DATASET EXTRACT
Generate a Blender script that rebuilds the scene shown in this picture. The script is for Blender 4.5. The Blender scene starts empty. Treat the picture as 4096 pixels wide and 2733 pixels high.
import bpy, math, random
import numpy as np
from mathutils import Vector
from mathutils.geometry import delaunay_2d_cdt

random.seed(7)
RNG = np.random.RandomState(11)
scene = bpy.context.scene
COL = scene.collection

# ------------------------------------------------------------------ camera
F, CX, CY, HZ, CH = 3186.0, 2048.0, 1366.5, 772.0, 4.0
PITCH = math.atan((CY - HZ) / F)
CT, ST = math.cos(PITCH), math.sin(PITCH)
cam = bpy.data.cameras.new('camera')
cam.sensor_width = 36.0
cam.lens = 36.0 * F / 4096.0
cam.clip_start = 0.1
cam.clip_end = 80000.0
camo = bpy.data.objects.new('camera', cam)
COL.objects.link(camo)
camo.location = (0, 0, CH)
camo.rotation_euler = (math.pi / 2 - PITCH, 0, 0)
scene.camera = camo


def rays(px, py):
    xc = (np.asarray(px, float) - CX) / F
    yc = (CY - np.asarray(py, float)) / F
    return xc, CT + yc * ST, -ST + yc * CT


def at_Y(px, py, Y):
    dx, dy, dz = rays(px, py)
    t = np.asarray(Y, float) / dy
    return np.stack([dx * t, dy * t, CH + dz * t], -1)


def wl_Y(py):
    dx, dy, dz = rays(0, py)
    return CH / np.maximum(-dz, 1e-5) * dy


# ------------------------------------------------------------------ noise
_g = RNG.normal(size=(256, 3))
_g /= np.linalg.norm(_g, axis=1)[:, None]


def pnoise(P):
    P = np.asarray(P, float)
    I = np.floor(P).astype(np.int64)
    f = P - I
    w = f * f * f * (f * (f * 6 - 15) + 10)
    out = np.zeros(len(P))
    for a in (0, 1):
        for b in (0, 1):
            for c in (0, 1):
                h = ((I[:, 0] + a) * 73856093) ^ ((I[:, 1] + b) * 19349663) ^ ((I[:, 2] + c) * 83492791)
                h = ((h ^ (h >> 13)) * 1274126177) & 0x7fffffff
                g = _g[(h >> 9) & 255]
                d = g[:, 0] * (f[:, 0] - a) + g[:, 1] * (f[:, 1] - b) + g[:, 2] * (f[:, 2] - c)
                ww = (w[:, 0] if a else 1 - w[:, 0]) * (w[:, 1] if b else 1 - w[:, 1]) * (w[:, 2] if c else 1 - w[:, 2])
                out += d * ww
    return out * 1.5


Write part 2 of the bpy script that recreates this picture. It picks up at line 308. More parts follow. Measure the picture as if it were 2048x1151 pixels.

WHAT TO DO
Can you write out the lines above, from the first one through the one containing "COL = scene.collection", exactly as they appear and nothing more?

THE COMPLETED TASK
Generate a Blender script that rebuilds the scene shown in this picture. The script is for Blender 4.5. The Blender scene starts empty. Treat the picture as 4096 pixels wide and 2733 pixels high.
import bpy, math, random
import numpy as np
from mathutils import Vector
from mathutils.geometry import delaunay_2d_cdt

random.seed(7)
RNG = np.random.RandomState(11)
scene = bpy.context.scene
COL = scene.collection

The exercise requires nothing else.